▸ Supplied material
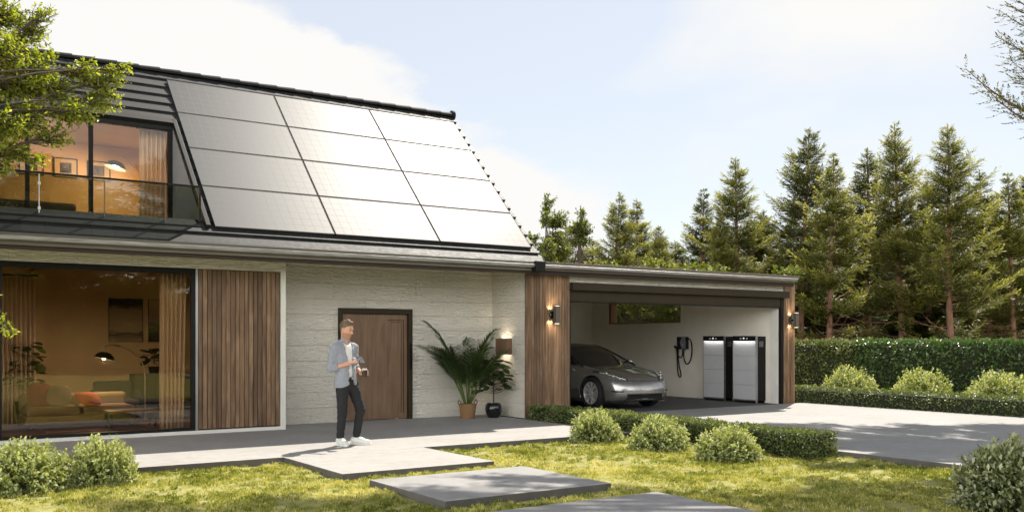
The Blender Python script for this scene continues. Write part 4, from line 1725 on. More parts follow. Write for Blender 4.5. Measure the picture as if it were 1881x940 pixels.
# left hand wrapped round the cup
cupC = np.array((.105, -.205, 1.035))
pL = J['wrL']
fL = unit((cupC - pL)[None])[0]
hL = []
for i, dz in enumerate((.026, .008, -.011, -.029)):
    R_ = .047
    pts = []
    for a in (-2.05, -1.45, -.75, -.10):
        an = a + .0 * i
        dirx = np.array((math.sin(an + .55), -math.cos(an + .55), 0))
        pts.append(cupC + dirx * R_ * np.array((1, 1, 0)) + np.array((0, 0, dz + .004 * i)))
    # fingers start at the knuckles on his outer side and curl across the front
    pts = [cupC + np.array((.050 * math.cos(b), .050 * math.sin(b), dz)) for b in (.95, .25, -.55, -1.25)]
    hL.append((pts, .0098, .0072))
hL.append(([pL + fL * .03 + np.array((-.02, 0, .012)), cupC + np.array((-.036, .028, .030)), cupC + np.array((-.046, -.012, .034))], .0115, .0085))


def bodyf(P):
    d = headf(P)
    d = smin(d, sd_cone(P, J['neck'] + (0, .01, -.04), HC + np.array((0, .02, -.055)), .060, .055), .045)
    d = smin(d, sd_ell(P, J['chest'] + (0, 0, .03), (.150, .085, .18)), .05)
    d = smin(d, sd_ell(P, J['waist'] + (0, 0, -.02), (.125, .08, .2)), .08)
    for s in 'RL':
        d = smin(d, sd_cone(P, J['sh' + s], J['el' + s], .046, .038), .03)
        d = smin(d, sd_cone(P, J['el' + s], J['wr' + s], .043, .027), .03)
        d = smin(d, sd_cone(P, J['hip' + s], J['knee' + s], .075, .050), .05)
        d = smin(d, sd_cone(P, J['knee' + s], J['ank' + s], .048, .034), .03)
        d = smin(d, sd_cone(P, J['ank' + s], J['ank' + s] + (0, -.015, -.055), .032, .026), .03)
    # palms
    q = sd_cone(P, pR + fwd * .02, pR + fwd * .085 - latR * .012, .026, .022)
    q = smin(q, sd_cone(P, pR + fwd * .04 + latR * .016, pR + fwd * .09 + latR * .018, .020, .018), .012)
    d = smin(d, q, .02)
    q = sd_cone(P, pL, cupC + np.array((.038, .045, .012)), .025, .022)
    q = smin(q, sd_cone(P, pL, cupC + np.array((.038, .045, -.018)), .024, .020), .012)
    d = smin(d, q, .02)
    for pts, a, b in hR + hL:
        d = smin(d, finger(P, pts, a, b), .006)
    return d


V, F = snet(bodyf, (-.42, -.40, .02), (.34, .25, 1.82), .0052)
body = link(np_mesh('body', V, F, smooth=True), 'body', None, person, False)
# skin with a stubble shadow on the jaw: a second material slot by region
BEARD = pm('stubble beard', (.36, .185, .12), .75, var=.12, vscale=90)
EYE = pm('eye', (.05, .035, .03), .2)
LIP = pm('lips', (.40, .16, .12), .5)
for m in (SKIN, BEARD, EYE, LIP):
    body.data.materials.append(m)
q = (V[F].mean(1) - HC) @ HM
mi = np.zeros(len(F), int)
beard = (q[:, 2] < -.030 - .35 * np.abs(q[:, 1] + .06)) & (q[:, 2] > -.125) & (q[:, 1] < .005)
beard |= (np.abs(q[:, 0]) > .05) & (q[:, 2] < -.045) & (q[:, 2] > -.10) & (q[:, 1] < .0)
beard |= (np.abs(q[:, 0]) < .026) & (q[:, 2] < -.040) & (q[:, 2] > -.053) & (q[:, 1] < -.06)
mi[beard] = 1
mi[(np.abs(q[:, 0]) < .021) & (q[:, 2] < -.054) & (q[:, 2] > -.071) & (q[:, 1] < -.085)] = 3
mi[(np.abs(np.abs(q[:, 0]) - .030) < .0105) & (np.abs(q[:, 2] - .010) < .0055) & (q[:, 1] < -.075)] = 2
mi[(np.abs(np.abs(q[:, 0]) - .032) < .017) & (np.abs(q[:, 2] - .0345) < .0042) & (q[:, 1] < -.07)] = 1
body.data.polygons.foreach_set('material_index', mi.astype(np.int32))


def hairf(P):
    q = hd(P)
    d = sd_ell(q, (0, .020, .040), (.081, .101, .096))
    d = smin(d, sd_cone(q, (-.036, -.042, .112), (.036, -.036, .116), .017, .017), .03)
    d = smin(d, sd_cone(q, (-.03, -.02, .125), (.04, .04, .125), .022, .02), .03)
    cut = smax(-(q[:, 1] + .072 - .55 * np.clip(q[:, 2] - .085, -.2, 0) * -1 * 0), q[:, 2] * 0 - 1, .01)
    d = smax(d, -(q[:, 1] + .052 + np.clip((q[:, 2] - .06) * 1.4, -.03, .06)), .02)   # hairline on the forehead
    d = smax(d, -(q[:, 2] - (-.055 - .35 * (q[:, 1] - .03))), .015)             # nape and above the ears
    d = smax(d, -(np.where(np.abs(q[:, 0]) > .05, q[:, 2] - .0 + .9 * np.clip(q[:, 1] - .02, 0, .2) + .25 * np.clip(-q[:, 1], 0, .1) * 0, 1.)), .012)
    return d + .0035 * np.sin(q[:, 0] * 190 + q[:, 2] * 60) * np.cos(q[:, 1] * 150)


V, F = snet(hairf, (-.22, -.18, 1.5), (.14, .20, 1.85), .0045)
link(np_mesh('hair', V, F, smooth=True), 'hair', pm('light brown hair', (.125, .080, .046), .65, var=.35, vscale=60, stretch=(1, .3, .3)), person, False)


# --- clothes
def fold(P, k=1.0):
    return .0028 * k * (np.sin(P[:, 2] * 46 + P[:, 0] * 21 + 2 * np.sin(P[:, 1] * 17)) + .7 * np.sin(P[:, 2] * 83 - P[:, 0] * 37 + P[:, 1] * 40))


def torso(P, g):
    d = sd_ell(P, J['chest'] + (0, .0, .03), (.158 + g, .104 + g, .19 + g))
    d = smin(d, sd_cone(P, (-.145, .055, 1.395), (.055, .045, 1.395), .050 + g, .050 + g), .07)
    d = smin(d, sd_ell(P, J['waist'] + (-.005, .0, .03), (.122 + g, .098 + g, .26 + g)), .08)
    return d


def teef(P):
    d = torso(P, .010)
    d = smax(d, .91 - P[:, 2], .01)
    nk = np.linalg.norm((P - (J['neck'] + np.array((.0, -.01, .01)))) * np.array((1, .9, .9)), axis=1) - .070
    return smax(d, -nk, .01) + fold(P, .5)


V, F = snet(teef, (-.36, -.2, .86), (.3, .25, 1.55), .008)
link(np_mesh('t_shirt', V, F, smooth=True), 't_shirt', pm('white cotton', (.74, .73, .72), .9, var=.04, bump=.2, bscale=200), person, False)


def placket(P):
    """centre line of the open front (x) at height z"""
    return -.045 + .03 * (1.2 - P[:, 2])


def sleeve(P, s):
    e = J['el' + s]
    w_ = J['wr' + s]
    c = e + (w_ - e) * .42
    d = sd_cone(P, J['sh' + s], e, .073, .056)
    n_ = unit((w_ - e)[None])[0]
    fa = smin(sd_cone(P, e, c, .056, .050), sd_cone(P, e + (w_ - e) * .33, c, .052, .053), .006)
    fa = smax(fa, (P - c) @ n_, .008)
    return smin(d, fa, .03)


def shirtf(P):
    zz = P[:, 2]
    g = .022 + .022 * np.clip((1.1 - zz) / .3, 0, 1)
    d = sd_ell(P, J['chest'] + (0, .0, .03), (.172 + .012, .108 + .018, .215))
    d = smin(d, sd_cone(P, (-.172, .062, 1.392), (.078, .045, 1.392), .066, .066), .07)
    cz = np.clip((1.15 - zz) / .3, 0, 1)[:, None]
    ctr = np.array((-.03, .035, 0))
    rad_ = np.linalg.norm((P[:, :2] - ctr[:2]) / np.array((1.18, .92)), axis=1) - (.133 + .026 * cz[:, 0])
    low = np.maximum(rad_, zz - 1.22)
    d = smin(d, low, .10)
    hem = .835 + .03 * np.cos((P[:, 0] + .03) * 18) + .02
    d = smax(d, hem - zz, .012)
    for s in 'RL':
        d = smin(d, sleeve(P, s), .035)
    # open front
    pc = placket(P)
    half = .030 + .042 * np.clip((zz - 1.1) / .35, 0, 1) + .030 * np.clip((1.1 - zz) / .28, 0, 1)
    wedge = np.maximum(np.abs(P[:, 0] - pc) - half, P[:, 1] - .0)
    d = smax(d, -wedge, .012)
    nk = np.linalg.norm((P - (J['neck'] + np.array((0, .0, .02)))) * np.array((1, .9, .8)), axis=1) - .072
    d = smax(d, -nk, .012)
    inner = np.minimum(torso(P, .0105), 1e9)
    d = np.maximum(d, -(inner - .001)) if False else d
    return d + fold(P)


def collarf(P):
    q = P - (J['neck'] + np.array((0, .008, -.006)))
    tilt = q[:, 2] + .45 * q[:, 1]
    rr = np.sqrt((q[:, 0] / 1.05) ** 2 + (q[:, 1] / .95) ** 2)
    d = np.maximum(np.abs(rr - .078 + .25 * tilt) - .0075, np.abs(tilt - .012) - .034)
    d = np.maximum(d, -np.maximum(np.abs(q[:, 0]) - .030 - .25 * np.clip(.04 - tilt, 0, .1), q[:, 1]))
    return d * .8


V, F = snet(shirtf, (-.44, -.26, .78), (.36, .30, 1.58), .0075)
sh_t = NT('blue grey shirt fabric')
_v = sh_t.coord((1, 1, .15))
_n = sh_t.noise(_v, 70, 3, .5)
sh_t.set(Base_Color=sh_t.ramp(_n, [(.3, (.22, .235, .275)), (.7, (.285, .30, .345))]), Roughness=.9, Normal=sh_t.bump(sh_t.noise(sh_t.coord(), 240, 2), .2, .002), Sheen_Weight=.2)
so = link(np_mesh('shirt', V, F, smooth=True), 'shirt', sh_t.m, person, False)
V, F = snet(collarf, (-.2, -.1, 1.38), (.1, .2, 1.56), .005)
link(np_mesh('collar', V, F, smooth=True), 'collar', pm('collar cloth', (.24, .27, .33), .9, var=.06), so, False)
b = MB()
for k in range(6):
    z_ = 1.36 - k * .085
    P_ = np.array([[0, -.5, z_]])
    px_ = float(placket(P_)[0]) - (.030 + .042 * max(0, min(1, (z_ - 1.1) / .35)) + .03 * max(0, min(1, (1.1 - z_) / .28))) - .012
    ys_ = np.linspace(-.25, .1, 200)
    fv = shirtf(np.stack([np.full(200, px_), ys_, np.full(200, z_)], 1))
    i_ = np.argmax(fv < 0)
    b.lathe([(0, -.003), (.0055, -.003), (.0055, .003), (0, .003)], (px_, ys_[i_] - .001, z_), 10, Matrix.Rotation(rad(90), 4, 'X'))
b.build('buttons', MAT['black'], so, world=False)


def trousf(P):
    d = sd_ell(P, (-.012, .038, .90), (.158, .115, .14))
    for s in 'RL':
        h_, k_, a_ = J['hip' + s], J['knee' + s], J['ank' + s]
        d = smin(d, sd_cone(P, h_, k_, .100, .069), .04)
        d = smin(d, sd_cone(P, k_, a_ + (0, .004, .03), .069, .054), .03)
    d = smax(d, P[:, 2] - .985, .01)
    d = smax(d, .105 - P[:, 2], .006)
    k = np.exp(-((P[:, 2] - .5) / .12) ** 2) + np.exp(-((P[:, 2] - .85) / .1) ** 2) + .8 * np.exp(-((P[:, 2] - .16) / .07) ** 2)
    return d + fold(P, .35 + .9 * k)


V, F = snet(trousf, (-.26, -.24, .08), (.26, .22, 1.02), .0075)
link(np_mesh('trousers', V, F, smooth=True), 'trousers', pm('black trouser cloth', (.012, .012, .014), .85, var=.2, bump=.2, bscale=200), person, False)


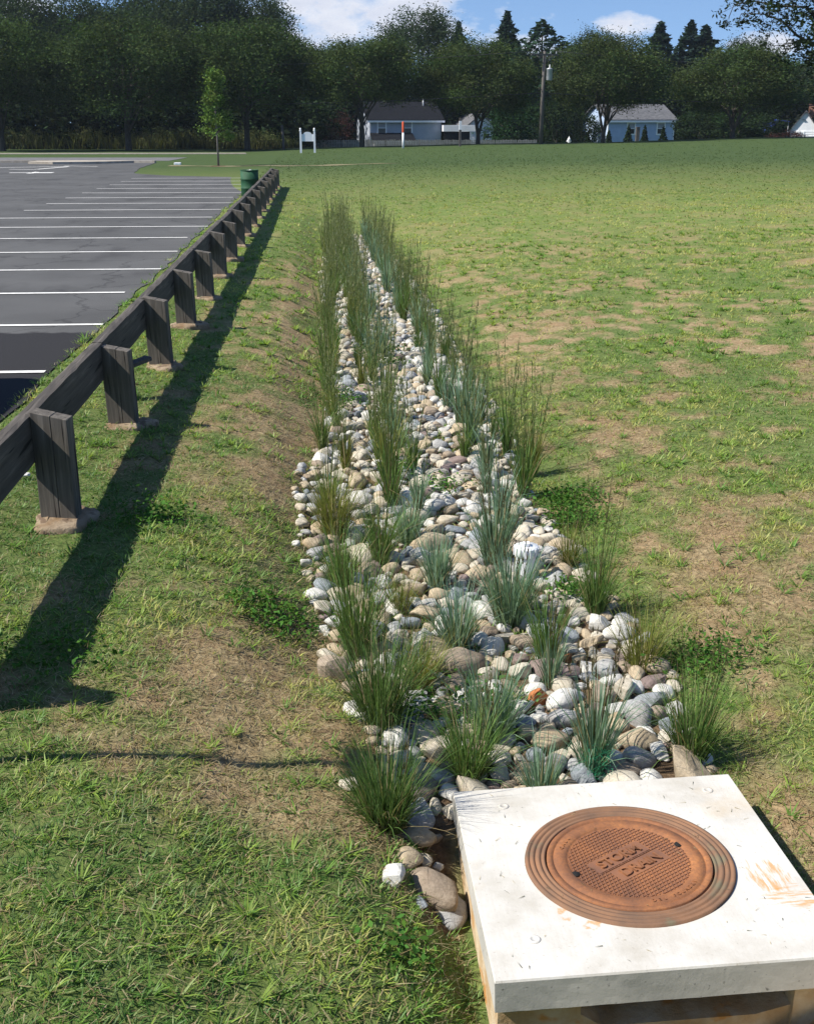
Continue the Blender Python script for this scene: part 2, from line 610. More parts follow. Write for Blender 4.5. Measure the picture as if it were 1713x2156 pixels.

▸ Set task
Copy exactly the lines running from the beginning of the listing through the line that has "hL.append(([pL + fL". Drop the pictures.

▸ Response to the exercise
The Blender Python script for this scene continues. Write part 4, from line 1725 on. More parts follow. Write for Blender 4.5. Measure the picture as if it were 1881x940 pixels.
# left hand wrapped round the cup
cupC = np.array((.105, -.205, 1.035))
pL = J['wrL']
fL = unit((cupC - pL)[None])[0]
hL = []
for i, dz in enumerate((.026, .008, -.011, -.029)):
    R_ = .047
    pts = []
    for a in (-2.05, -1.45, -.75, -.10):
        an = a + .0 * i
        dirx = np.array((math.sin(an + .55), -math.cos(an + .55), 0))
        pts.append(cupC + dirx * R_ * np.array((1, 1, 0)) + np.array((0, 0, dz + .004 * i)))
    # fingers start at the knuckles on his outer side and curl across the front
    pts = [cupC + np.array((.050 * math.cos(b), .050 * math.sin(b), dz)) for b in (.95, .25, -.55, -1.25)]
    hL.append((pts, .0098, .0072))
hL.append(([pL + fL * .03 + np.array((-.02, 0, .012)), cupC + np.array((-.036, .028, .030)), cupC + np.array((-.046, -.012, .034))], .0115, .0085))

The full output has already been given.